How To Open a Can With a Metal Spoon

  1. Set the can down on a steady table or countertop, holding it firmly in place.
  2. Use your other hand to hold the spoon at a 90-degree angle over the can, with the bowl of the spoon towards the bottom. Position the tip of the spoon against the inner lid of the can, with the inside of the bowl of the spoon facing in. Set the spoon in the groove on the lip of the can where the lid meets the rim.
  3. Rub the tip of the spoon on the lip of the can, working back and forth over a small area until the friction thins the metal and the spoon rubs through the lid. Move on to another small area until you’ve rubbed the spoon through the metal all around the rim of the can. Once you’ve circled the entire can, the lid should be loose.
  4. Dig the spoon under the lid and use the spoon to pry the lid upwards. Be careful not to touch the edge of the lid with your finger, as it will be very sharp. Use a towel to protect your hand and dispose of the lid.
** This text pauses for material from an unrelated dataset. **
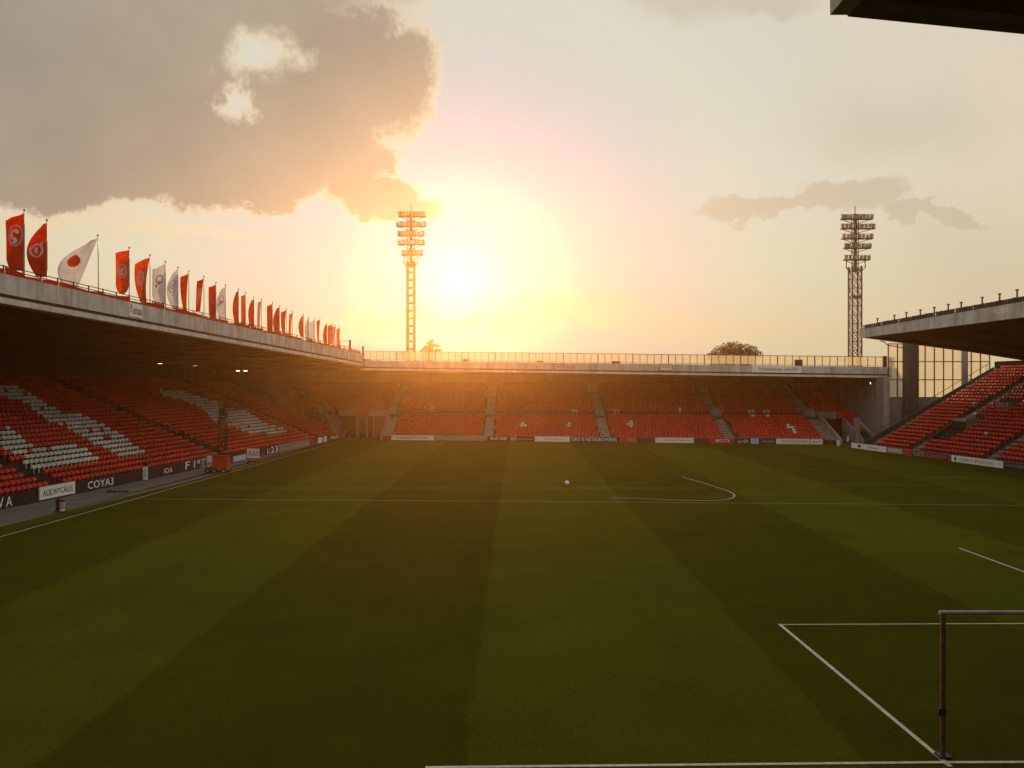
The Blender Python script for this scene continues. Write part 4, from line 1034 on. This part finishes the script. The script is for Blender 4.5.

And voilà! You’ve accomplished the impossible—you’ve opened a can without a can opener. While we may not be tossing away our can openers, this handy trick will work in times of dire need. Show off these serious survival skills on your next camping trip, or when Nana can’t seem to find her can opener but absolutely needs that canned cream-of-mushroom soup for her Thanksgiving Green Bean Casserole.